An expedition to the beach takes up a full morning with the simplicity of chasing tiny waves lapping the shore and digging for burrowing sand crabs which tickle her hand. There is that squeal of delight again! All the fresh air and sun (after applying baby safe, 1000 SPF, four water-resistant, PABA-free and non-comedogenic forms, organic sunscreen- huh?) leaves the toddler ready for her nap. She starts nodding off in the car on the way home and I find myself chiding, "Wake up, wake up!!" I want her to sleep longer after I get her home so I can have more time for my nap. I’m rewarded with a sleepy grin from ear-to-ear.

Our nighttime ritual has the familiar bath time which has since been replaced by the shriek inducing thrill of the recently discovered shower! The glass shower door now becoming the budding artist's canvas using the finger paint soap squeezed from a tube. Story books are selected as Maci climbs on to laps scheming to stretch awake time by several minutes. Monkeys jumping on the bed. Caterpillars eating apples. An old woman whispering hush. Familiar sentences are shaken loose from my dusty cranial synapses.

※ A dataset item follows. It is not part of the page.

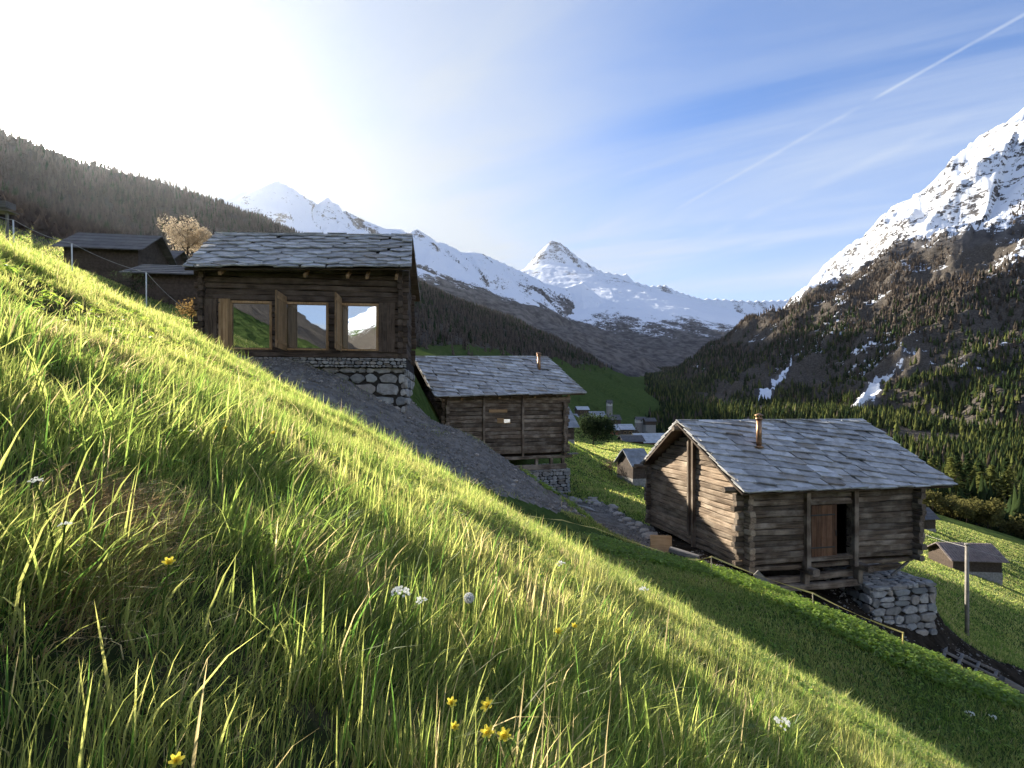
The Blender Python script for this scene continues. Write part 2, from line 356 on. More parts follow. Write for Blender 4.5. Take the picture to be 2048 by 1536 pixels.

It's then time for my favorite time of the day as I carry her to bed. She hugs and kisses Grandma and gives me a final "big, big" hug and kiss adding a pat on my back with her tiny hands. I hand her to her mother. They look at my son's photo on the wall. Maci says, "Wuv you Daddy," and then blows the sweetest of all kisses carried on the wings of a Guardian Angel half way around the world to the boy I held in my arms in that same room twenty-four years ago.